More than just her sexual identity though, Hypatia exhibits typically feminine traits in other dissident acts. Her sometimes lone hatred of war, violence and cruelty in the film could be characterised as a woman's hysteria but, in fact, it is what makes her the most human of any of the other characters. Her consistent pleas that mercy and reason be used to resolve arguments are what are now considered key elements to a civilised and fair society but were- then and even now- dismissed as soft, maternal ideas that inhibit progress and even justice. Hypatia's ideals of peace and tolerance are her most rational.

The destruction of the Alexandria library, then the largest in the world, was harrowing. The most depressing realisation of the scene, with scrolls being torn and burned, was that the event has taken place a thousand times since then. A pre-existing love of knowledge is still perhaps the first thing to be outlawed in reborn societies and the use of force to overthrow passive institutions continues to be one of the most distressing and repetitious tactics used by humans. This scene was, next to Hypatia's death scene, the film's single most disturbing moment if only because of its epitomising the overall theme of a film focussed on the tragedies of intolerance, violence and war: waste.

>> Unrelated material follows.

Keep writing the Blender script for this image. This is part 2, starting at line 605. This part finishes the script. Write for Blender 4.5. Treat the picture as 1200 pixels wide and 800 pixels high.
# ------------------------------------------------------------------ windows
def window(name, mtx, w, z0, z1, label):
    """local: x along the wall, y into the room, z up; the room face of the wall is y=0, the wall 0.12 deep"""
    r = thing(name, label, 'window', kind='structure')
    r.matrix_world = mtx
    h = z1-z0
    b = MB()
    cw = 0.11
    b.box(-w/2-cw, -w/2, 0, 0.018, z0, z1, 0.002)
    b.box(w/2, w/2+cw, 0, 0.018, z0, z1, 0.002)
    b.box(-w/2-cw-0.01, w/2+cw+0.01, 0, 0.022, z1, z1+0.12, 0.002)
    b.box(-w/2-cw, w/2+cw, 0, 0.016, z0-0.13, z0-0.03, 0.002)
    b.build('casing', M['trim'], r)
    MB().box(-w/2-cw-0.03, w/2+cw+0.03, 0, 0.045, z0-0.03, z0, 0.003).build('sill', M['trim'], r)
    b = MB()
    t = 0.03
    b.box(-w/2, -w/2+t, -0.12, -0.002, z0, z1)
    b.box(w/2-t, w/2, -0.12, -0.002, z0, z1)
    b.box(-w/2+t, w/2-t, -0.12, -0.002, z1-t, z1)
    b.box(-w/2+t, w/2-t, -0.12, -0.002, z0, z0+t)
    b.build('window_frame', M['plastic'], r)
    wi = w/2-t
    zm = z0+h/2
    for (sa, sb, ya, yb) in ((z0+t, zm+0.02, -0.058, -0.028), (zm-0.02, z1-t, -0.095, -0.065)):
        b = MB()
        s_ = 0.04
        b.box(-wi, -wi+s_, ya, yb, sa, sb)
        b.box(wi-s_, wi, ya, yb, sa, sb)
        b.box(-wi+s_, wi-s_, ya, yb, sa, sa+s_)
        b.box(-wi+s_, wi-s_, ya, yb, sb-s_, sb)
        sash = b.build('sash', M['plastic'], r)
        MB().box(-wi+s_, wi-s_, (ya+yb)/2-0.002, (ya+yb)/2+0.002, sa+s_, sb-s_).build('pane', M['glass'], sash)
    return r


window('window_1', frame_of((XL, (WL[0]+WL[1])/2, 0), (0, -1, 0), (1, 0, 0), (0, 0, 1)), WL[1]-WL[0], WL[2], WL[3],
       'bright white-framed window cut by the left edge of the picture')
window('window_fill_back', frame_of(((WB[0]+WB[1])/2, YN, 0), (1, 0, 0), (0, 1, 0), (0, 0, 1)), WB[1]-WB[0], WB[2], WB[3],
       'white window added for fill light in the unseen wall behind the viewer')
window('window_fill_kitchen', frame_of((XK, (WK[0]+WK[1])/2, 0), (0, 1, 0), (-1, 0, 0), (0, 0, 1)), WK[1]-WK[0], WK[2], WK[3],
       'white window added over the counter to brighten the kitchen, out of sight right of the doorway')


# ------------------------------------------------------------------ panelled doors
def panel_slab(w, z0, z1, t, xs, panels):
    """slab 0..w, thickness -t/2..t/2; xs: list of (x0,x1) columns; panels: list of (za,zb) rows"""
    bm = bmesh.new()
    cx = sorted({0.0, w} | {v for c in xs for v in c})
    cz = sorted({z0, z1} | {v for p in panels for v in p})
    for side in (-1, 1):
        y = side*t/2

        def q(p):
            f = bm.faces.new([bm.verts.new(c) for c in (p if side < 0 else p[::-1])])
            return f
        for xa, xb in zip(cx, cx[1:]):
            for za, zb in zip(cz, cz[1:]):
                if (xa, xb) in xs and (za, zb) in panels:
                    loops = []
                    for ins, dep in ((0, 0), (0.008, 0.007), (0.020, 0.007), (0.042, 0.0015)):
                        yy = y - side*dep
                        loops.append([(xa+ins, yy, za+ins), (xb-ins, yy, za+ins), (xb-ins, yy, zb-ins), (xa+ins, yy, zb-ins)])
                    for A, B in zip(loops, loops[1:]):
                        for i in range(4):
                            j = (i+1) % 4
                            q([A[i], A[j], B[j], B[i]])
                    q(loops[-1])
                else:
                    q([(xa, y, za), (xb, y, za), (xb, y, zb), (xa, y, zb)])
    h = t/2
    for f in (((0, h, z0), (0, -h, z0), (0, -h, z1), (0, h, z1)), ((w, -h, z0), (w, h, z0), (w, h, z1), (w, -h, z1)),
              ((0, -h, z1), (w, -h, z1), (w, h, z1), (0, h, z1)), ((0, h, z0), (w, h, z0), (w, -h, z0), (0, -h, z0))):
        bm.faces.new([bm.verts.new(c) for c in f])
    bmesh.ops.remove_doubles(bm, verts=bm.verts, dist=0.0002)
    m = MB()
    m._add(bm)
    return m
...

This blog has gone on ridiculously long but I needed to write it. I just needed to. After seeing the film this afternoon, I felt like I needed to talk about it all. If only to myself. I was impressed by the writing, the cinematography, every single one of the actors, the epic scope of some scenes matched with the heart wrenchingly small details of others. The moment where Davus disobeys everything he's ever been taught just to touch Hypatia- her foot, actually- as he has probably wanted to forever. The theories being formulated by curious students and teachers in bare feet and Roman dress compared with the realities we "know" now- although to follow Hypatia's lead, we should always question that. The overwhelming violence of the battle scenes overshadowed by the fervor of religious extremism.

I love that this movie was made. I love that this was made by a man about a woman so impressive and complex that after another millennium has gone by a schoolgirl like me will fall in love with her and want to know more about her and for everyone else to just know her- she will want all of this just as desperately as I did.